This is the PT PROFILE Autogyro kit made by Flying Balsa.  It is powered by a Scorpion 3014-18 electric motor that was hand wound by MicroDan, a well known designer and builder of custom electric motors.  The motor is controlled by a Castle Creations Thunderbird 36 ESC and swings an APC 11 x 3.8 prop.  Power is supplied by a Polyquest 3S 3600ma 12C LiPo battery pack.  The radio system is a JR9303 with a FrSky 2.4 transmitter module installed.  The receiver is a FrSky 4 channel parkflyer model, which while not a full range receiver, provides much greater range than the autogyro could be flown and still maintain orientation.  HiTec 225MG servos are used to control the pitch and roll axis of the rotor and a HiTec 85MG is used to control the rudder.  Installation of the roll and pitch servos was simplified using servo frames purchased from Soaring USA.  This will make maintenance of the servos easy without disturbing the actual mounting position of the servos.  The fuselage was painted with Krylon spray enamel while the rotor blades and tail feathers were covered with Ultracote.  Overall length is 28 with a rotor diameter of 38 and an all up weight of approximately 33 ounces.  
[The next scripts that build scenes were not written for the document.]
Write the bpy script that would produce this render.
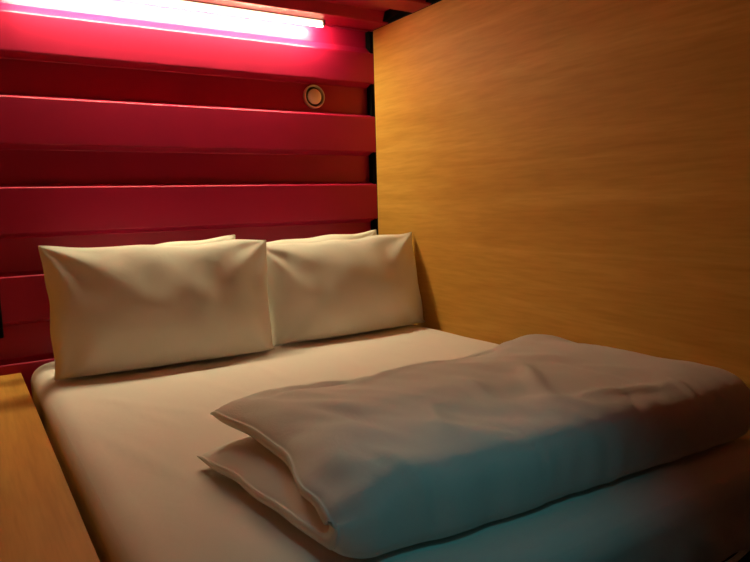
import bpy, bmesh, math, random
from mathutils import Vector, Matrix, noise

random.seed(7)
for o in list(bpy.data.objects):
    bpy.data.objects.remove(o)
SC = bpy.context.scene
C = SC.collection

# ------------------------------------------------------------------ camera
ZM = 0.50                      # height of the mattress top above the floor
cam_data = bpy.data.cameras.new('camera')
cam_data.sensor_fit = 'HORIZONTAL'
cam_data.sensor_width = 36.0
cam_data.lens = 649.0 / 750.0 * 36.0
cam_data.clip_start = 0.02
cam = bpy.data.objects.new('camera', cam_data)
C.objects.link(cam)
Rm = Matrix(((0.84035387, 0.08738399, -0.53494805),
             (-0.54133556, 0.08506702, -0.83649233),
             (-0.0275896, 0.99253596, 0.11879046)))
cam.matrix_world = Matrix.Translation((-1.5576, -2.3974, 0.4865 + ZM)) @ Rm.to_4x4()
SC.camera = cam

# ------------------------------------------------------------------ world, lamps, exposure
SC.view_settings.view_transform = 'Standard'
SC.view_settings.look = 'None'
SC.view_settings.gamma = 1.0
SC.view_settings.use_curve_mapping = False
SC.view_settings.exposure = 0.0

W = bpy.data.worlds.new('world')
SC.world = W
W.use_nodes = True
W.node_tree.nodes['Background'].inputs[0].default_value = (0.55, 0.42, 0.36, 1)
W.node_tree.nodes['Background'].inputs[1].default_value = 0.012


def area(name, loc, target, sx, sy, energy, col):
    d = bpy.data.lights.new(name, 'AREA')
    d.shape = 'RECTANGLE'
    d.size, d.size_y = sx, sy
    d.energy = energy
    d.color = col
    o = bpy.data.objects.new(name, d)
    o.location = loc
    o.rotation_euler = (Vector(target) - Vector(loc)).to_track_quat('-Z', 'Y').to_euler()
    C.objects.link(o)
    return o


# teal neon glow from the corridor at the foot of the bed, and an unseen warm fill light added overhead
d = bpy.data.lights.new('teal_corridor_lamp', 'SPOT')
d.energy = 3.0
d.color = (0.10, 0.78, 0.85)
d.spot_size = math.radians(50)
d.spot_blend = 1.0
d.shadow_soft_size = 0.06
o = bpy.data.objects.new('teal_corridor_lamp', d)
o.location = (-1.12, -2.18, ZM + 0.80)
o.rotation_euler = (Vector((-0.96, -1.72, ZM + 0.02)) - Vector(o.location)).to_track_quat('-Z', 'Y').to_euler()
C.objects.link(o)
area('warm_fill_light', (-1.30, -1.75, ZM + 1.16), (-1.1, -0.6, 0.6), 0.35, 0.35, 0.15, (1.0, 0.68, 0.36))
LED_STRENGTH = 285.0
LED_COLOR = (1.0, 0.87, 0.50)


# ------------------------------------------------------------------ helpers
def tag(o, label=None, cat=None, group=None, kind=None):
    if label: o['label'] = label
    if cat: o['category'] = cat
    if group: o['group'] = group
    if kind: o['kind'] = kind
    return o


def obj(name, bm, mat, parent=None, smooth=False):
    me = bpy.data.meshes.new(name)
    bmesh.ops.recalc_face_normals(bm, faces=bm.faces[:])
    bm.to_mesh(me)
    bm.free()
    if smooth:
        for p in me.polygons:
            p.use_smooth = True
    me.materials.append(mat)
    o = bpy.data.objects.new(name, me)
    C.objects.link(o)
    if parent:
        o.parent = parent
    return o


def empty(name, loc=(0, 0, 0)):
    o = bpy.data.objects.new(name, None)
    o.empty_display_size = 0.05
    o.location = loc
    C.objects.link(o)
    return o


def box(bm, a, b, bevel=0.0, seg=2):
    lo = [min(a[i], b[i]) for i in range(3)]
    hi = [max(a[i], b[i]) for i in range(3)]
    t = bmesh.new()
    bmesh.ops.create_cube(t, size=1.0)
    for v in t.verts:
        for i in range(3):
            v.co[i] = lo[i] + (v.co[i] + 0.5) * (hi[i] - lo[i])
    if bevel:
        bmesh.ops.bevel(t, geom=t.edges[:], offset=bevel, segments=seg, profile=0.5, affect='EDGES')
    tm = bpy.data.meshes.new('tmp')
    t.to_mesh(tm)
    t.free()
    bm.from_mesh(tm)
    bpy.data.meshes.remove(tm)
    return bm


def lathe(bm, prof, seg=40, M=Matrix.Identity(4)):
    """profile of (radius, height) spun about local z, then moved by M"""
    rings = []
    for r, h in prof:
        if r < 1e-6:
            rings.append([bm.verts.new(M @ Vector((0, 0, h)))])
        else:
            rings.append([bm.verts.new(M @ Vector((r * math.cos(2 * math.pi * k / seg), r * math.sin(2 * math.pi * k / seg), h)))
                          for k in range(seg)])
    for A, B in zip(rings, rings[1:]):
        for k in range(seg):
            k2 = (k + 1) % seg
            vs = []
            for v in ([A[k], A[k2]] if len(A) > 1 else [A[0]]) + ([B[k2], B[k]] if len(B) > 1 else [B[0]]):
                vs.append(v)
            if len(vs) >= 3:
                bm.faces.new(vs)
    return bm


def tube(bm, pts, r, seg=8, closed=False):
    n = len(pts)
    rings = []
    for i in range(n):
        if closed:
            d = pts[(i + 1) % n] - pts[i - 1]
        else:
            d = pts[min(i + 1, n - 1)] - pts[max(i - 1, 0)]
        d.normalize()
        up = Vector((0, 1, 0)) if abs(d.y) < 0.9 else Vector((1, 0, 0))
        a = d.cross(up).normalized()
        b = d.cross(a).normalized()
        rings.append([bm.verts.new(pts[i] + (a * math.cos(2 * math.pi * k / seg) + b * math.sin(2 * math.pi * k / seg)) * r)
                      for k in range(seg)])
    m = n if closed else n - 1
    for i in range(m):
        A, B = rings[i], rings[(i + 1) % n]
        for k in range(seg):
            bm.faces.new((A[k], A[(k + 1) % seg], B[(k + 1) % seg], B[k]))
    if not closed:
        bm.faces.new(rings[0])
        bm.faces.new(rings[-1])
    return bm


def sm(a, b, x):
    t = max(0.0, min(1.0, (x - a) / (b - a)))
    return t * t * (3 - 2 * t)


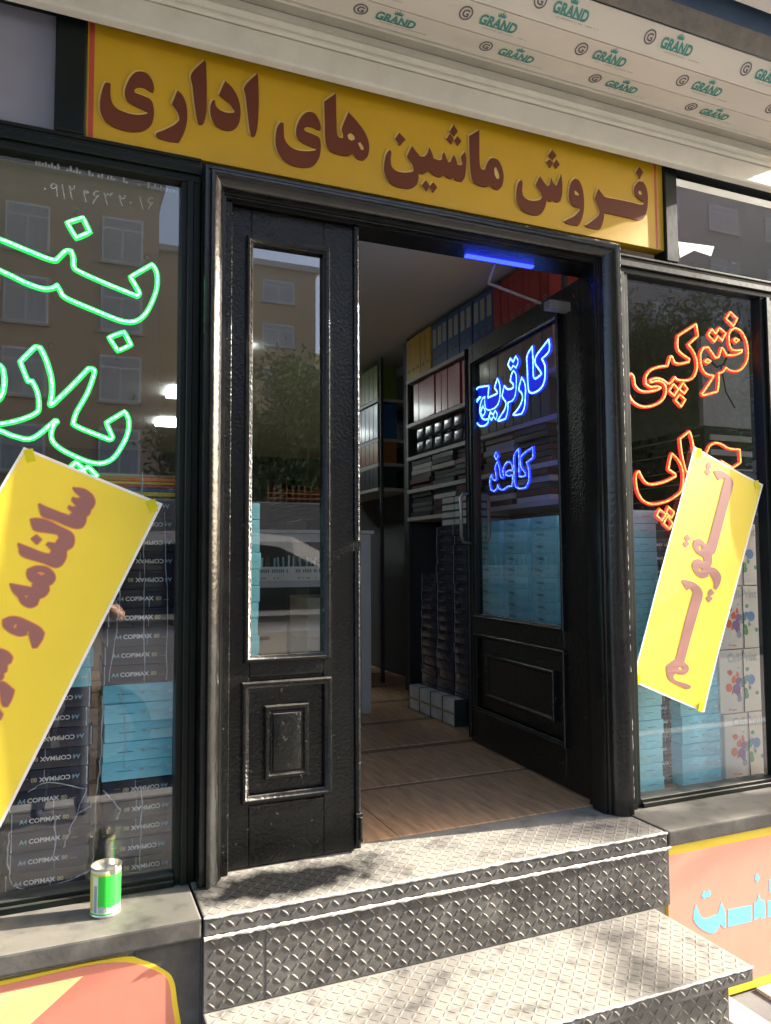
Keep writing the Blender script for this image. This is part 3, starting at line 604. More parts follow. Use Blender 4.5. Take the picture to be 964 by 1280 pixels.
# ------------------------------------------------------------------ yellow paper notices taped outside the glass
def notice(corners, label, y0, letters, outline):
    P = [at(u, v, y0) for u, v in corners]; c = sum(P, Vector())/4
    t = thing('paper_notice', label, 'notice', tuple(c))
    ew = (P[1]-P[0]); W_ = ew.length; ew = ew.normalized(); eh = (P[3]-P[0]); H_ = eh.length; eh = eh.normalized()
    def bend(x, z):
        # the paper lifts off the glass towards its free edges and ripples a little
        d = Vector((x, 0, z))-c; s_ = d.dot(ew)/(W_/2); q = d.dot(eh)/(H_/2)
        return -.0075*s_*s_-.006*max(0, q)**2*(.6+.4*s_)-.0012*math.sin(5*q+2*s_)-.0015
    def grid(ins, y, name, m):
        b = MB(); nx, nz = 10, 26; vs = []
        for j in range(nz+1):
            for i in range(nx+1):
                fx, fz = ins/W_+(1-2*ins/W_)*i/nx, ins/H_+(1-2*ins/H_)*j/nz
                p = P[0].lerp(P[1], fx).lerp(P[3].lerp(P[2], fx), fz); vs.append(Vector((p.x, y+bend(p.x, p.z), p.z)))
        b.add(vs, [(j*(nx+1)+i, j*(nx+1)+i+1, (j+1)*(nx+1)+i+1, (j+1)*(nx+1)+i) for j in range(nz) for i in range(nx)]); return b.build(name, m, t, smooth=True)
    grid(0, y0, 'sheet', M['paperwhite']); grid(.0075, y0-.0006, 'printed_field', M['papery'])
    for lo in letters:
        loops = [[(p.x, p.z) for p in (at(u, v, y0-.0013) for u, v in smooth(L))] for L in lo]
        if outline:
            big = []
            L = loops[0]; n = len(L); area = sum(L[i][0]*L[(i+1) % n][1]-L[(i+1) % n][0]*L[i][1] for i in range(n)); sg = 1 if area > 0 else -1
            for i in range(n):
                d = Vector(L[(i+1) % n])-Vector(L[i-1]); nn = Vector((d.y, -d.x)); nn = nn.normalized()*sg*.0032 if nn.length > 1e-9 else Vector((0, 0)); big.append((L[i][0]+nn.x, L[i][1]+nn.y))
            b = MB(); b.ext([big], lambda a, q, d: Vector((a, y0-.0011-d+bend(a, q), q)), .0002); b.build('letter_outline', M['paperline'], t)
        b = MB(); b.ext(loops, lambda a, q, d: Vector((a, y0-.0015-d+bend(a, q), q)), .0003); b.build('letter', M['paperletter'], t)
    for (fx, fz) in ((.08, .015), (.92, .015), (.06, .985), (.94, .985)) if not outline else ((.06, .012), (.94, .012)):
        p = P[0].lerp(P[1], fx).lerp(P[3].lerp(P[2], fx), fz); y = y0+bend(p.x, p.z)-.0012
        mt = Matrix.Translation((p.x, y, p.z)) @ Matrix.Rotation(random.uniform(-.5, .5), 4, 'Y'); b = MB(); b.box(-.012, .012, -.0004, .0002, -.018, .018, mtx=mt); b.build('tape', M['tape'], t)
    return t
A = (5.331, 0, 590); B = (4.74, 0, 790)
LT = [[px(L, *A) for L in g] for g in (
 [[(485,105),(560,115),(615,155),(632,200),(620,235),(605,250),(595,280),(575,300),(570,335),(545,370),(500,375),(440,355),(360,320),(285,295),(265,240),(262,212),(310,235),(400,270),(460,290),(485,270),(455,240),(460,225),(490,235),(510,225),(480,190),(485,170),(520,180),(540,165),(500,130)]],
 [[(205,315),(250,310),(320,325),(400,365),(470,400),(495,440),(485,495),(445,525),(440,570),(410,620),(365,635),(290,605),(150,560),(130,510),(122,475),(200,505),(290,540),(335,545),(345,520),(310,485),(320,470),(370,475),(395,440),(380,415),(320,405),(235,390),(215,355)]],
 [[(245,420),(278,450),(248,482),(208,445)]],
 [[(185,650),(240,628),(310,635),(355,670),(368,710),(345,745),(325,755),(325,795),(295,830),(262,845),(245,885),(200,903),(150,880),(120,830),(85,790),(68,745),(130,755),(210,770),(225,740),(190,710),(180,680)], [(245,670),(275,665),(305,678),(275,690)], [(160,825),(190,820),(178,845)]],
 [[(20,985),(70,965),(130,970),(210,1005),(270,1040),(295,1075),(280,1120),(245,1170),(220,1170),(205,1120),(190,1055),(175,1085),(130,1092),(70,1070),(25,1030)], [(90,1025),(110,1010),(112,1030),(95,1045)]])]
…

    The model has been flown now a total of 4 times and is quite stable in the air.  Id fly the gyro more often but so far every time Ive brought it with me to the field there was no wind to speak of.  Usually this is great but for the gyro having wind is better.  The hardest part of flying the model is takeoffs as the rotor head has to come up to speed before you break ground.  Failure to do this usually results in a tip over, which Ive done lots of times with no damage.  With a no wind situation the length of our current field is barely enough distance for the rotor to come up to speed, however, with a mild 5 mph wind, takeoff rolls are about 50 - 75 feet.  Once in the air the autogyro flies pretty much like an airplane.  The hardest part about flying it is maintaining proper visual orientation.  However, once you get use to it, this becomes much less an issue.  Flying close in to yourself at first is pretty much a necessity till you get use to the unusual profile.  Landings are pretty much a no brainer, line it up and reduce throttle just enough to let the model drop at a reasonable rate.  I do like this model.  It was easy to build and is easy to maintain.    Flying Balsa has retired the PT Profile but has replaced it with a similar size model called the SCOUT with many improvements from this design.